Horn, who last performed in Los Angeles in 1964 and who will play at Vine St. Bar & Grill on Sunday, Tuesday and Wednesday, polished her skills while working at Olivia’s Patio Lounge in Washington during the mid-’50s. There, she was the opening act to Oscar Peterson and the Clifford Brown-Max Roach Quintet with Harold Land, among others. “My mouth was open the whole time I worked there,” Horn said. “I met so many wonderful musicians. It was amazement every night.”

The tables turned and soon it was her multitude of talents that impressed powerful musical figures like Quincy Jones.
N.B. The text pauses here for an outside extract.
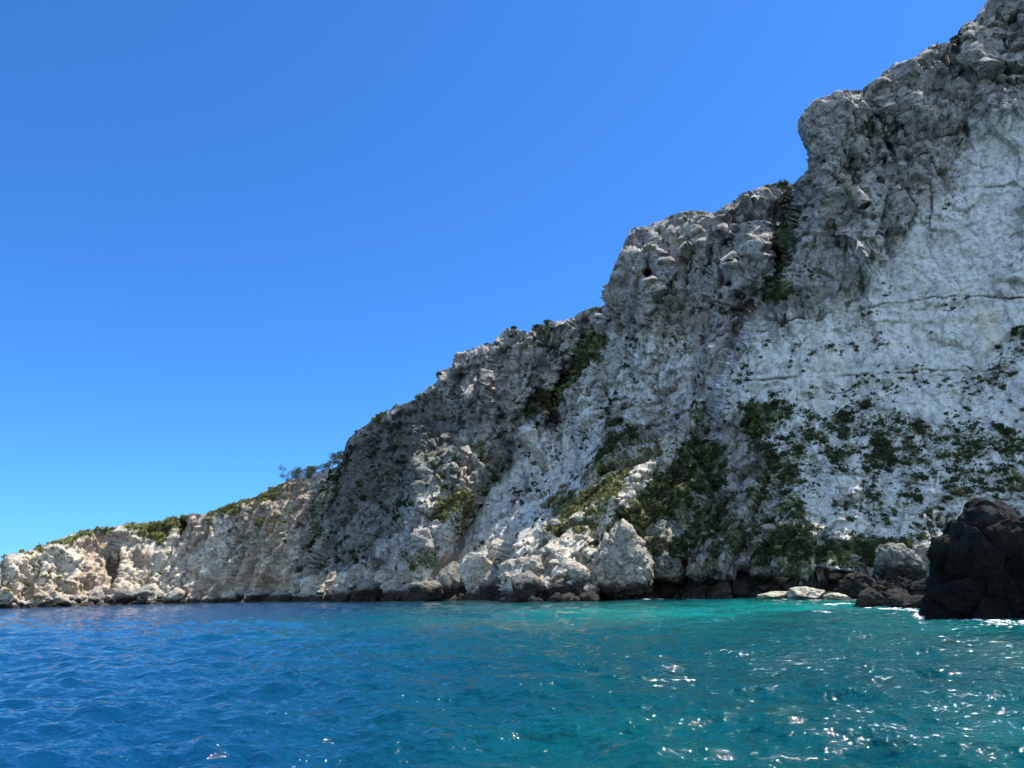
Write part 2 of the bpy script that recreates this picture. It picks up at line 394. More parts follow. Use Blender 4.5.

Jones became her producer at Mercury Records, where the singer made three LPs in the early ‘60s. The first one, “Only the Lonely,” was rough going at first, even with an all-star cast--”I had everyone I wanted--(pianists) Hank Jones and Bobby Scott, (bassist) Milt Hinton, (reedman) Frank Wess, all the bad guys.

“It was a trip, because I was scared to go into the studio,” she said. “Then they put me in a little booth. You know, I play and sing--I’m always accompanying myself--so it took a little time to get accustomed to it. I’d never stood up and sung before. But it got good after I stopped shaking.”

Her association with Jones culminated in 1968, when she sang the themes to two films for which he wrote sound tracks--Daniel Mann’s “For Love of Ivy,” starring Sidney Poitier and Abbey Lincoln, and Anthony Mann’s “A Dandy in Aspic,” starring Lawrence Harvey and Mia Farrow.

Horn’s voice, but not her name, got wide exposure when she sang a commercial for Cheseborough-Pond’s Groom & Clean cleansing product in 1963. That was both the beginning and the end of her jingles career. “I haven’t been able to get a commercial since,” she said.

Horn, who began piano studies at age 4 (“I don’t know what life without music is like”), has based her career on concert and club engagements mostly in the Washington area. Why hasn’t the pianist/singer, who will record a live album during her Vine St. engagement, worked in Los Angeles for more than 20 years? “Nobody asked me,” she said, with a burst of laughter.